If we think symbolically (if we behold ourselves metaphorically as McCloud would say), and we employ a language that is based off of symbols which are arbitrarily assigned their meanings (as Locke would say), then it follows that our metaphorical language has practical weight in our society. Our metaphors, which are based off the understanding of symbols as vehicles of meaning or we would otherwise not be able to equate time with money at all without being utterly confused, employ secondary language to flesh out culturally unique, conceptual connections. Those same connections, those same outlines, are in an abstract way a replication of the process we undergo when we try to connect our "metaphorical" vision of ourselves to our actual embodiment and everyone else's actual embodiment. What that culture values as "true" will be made clear through their choice of metaphorical associations and what that culture is willing to accept as true must, in part, be integrated into their abstract and highly symbolic vision of themselves. Money is inherently valuable + nonrenewable resources cost more money + time is nonrenewable and thus valuable = time is money.
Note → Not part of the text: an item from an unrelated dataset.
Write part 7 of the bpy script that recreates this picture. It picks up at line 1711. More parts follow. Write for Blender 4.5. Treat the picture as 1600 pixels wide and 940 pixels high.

Some cultures don't define value by the cost of an object, and some cultures are much more relaxed about how they use their time.
That metaphor would therefore be totally inadequate in those other cultures but here it is such a commonly understood phenomenon (i.e. we all generally agree that money is valuable and time can be quantified) that we understand the statement to be true to the extent of incorporating it in our language and allowing it to restructure our ways of thinking inside ourselves. This falls directly into the territory of New Critics who believed that literary or artistic language (metaphorical, secondary, connotative, etc.) convey certain kinds of truth that empirical, scientific, denotative language could not possibly convey. I do think though that it should almost be impossible to write off metaphorical language as impractical anymore (as Enlightenment philosophers, Locke, and Plato would all probably say). The fact that so many theories have come out about literary vs. scientific language (or the fact that so many Western philosophers spent their time on it) implies that whether you're rejecting it or not, it is still a very real thing that has serious prevalence in our societies. And a lot of those philosophers, in the end, defaulted to literary examples and metaphors in their discourses to help further establish their ideas about why the same such literary language should be avoided.
So I guess what I'm saying is that I totally agree.
Lakoff, George, and Mark Johnson. Excerpts from Metaphors We Live By (1980). The Literary Link. Janice E. Patten. 2010. San Jose State University. Web. http://theliterarylink.com/metaphors.html.
McCloud, Scott. “The Vocabulary of Comics.” In Understanding Comics: The Invisible Art. New York: Harper Collins, 1994. 24-45.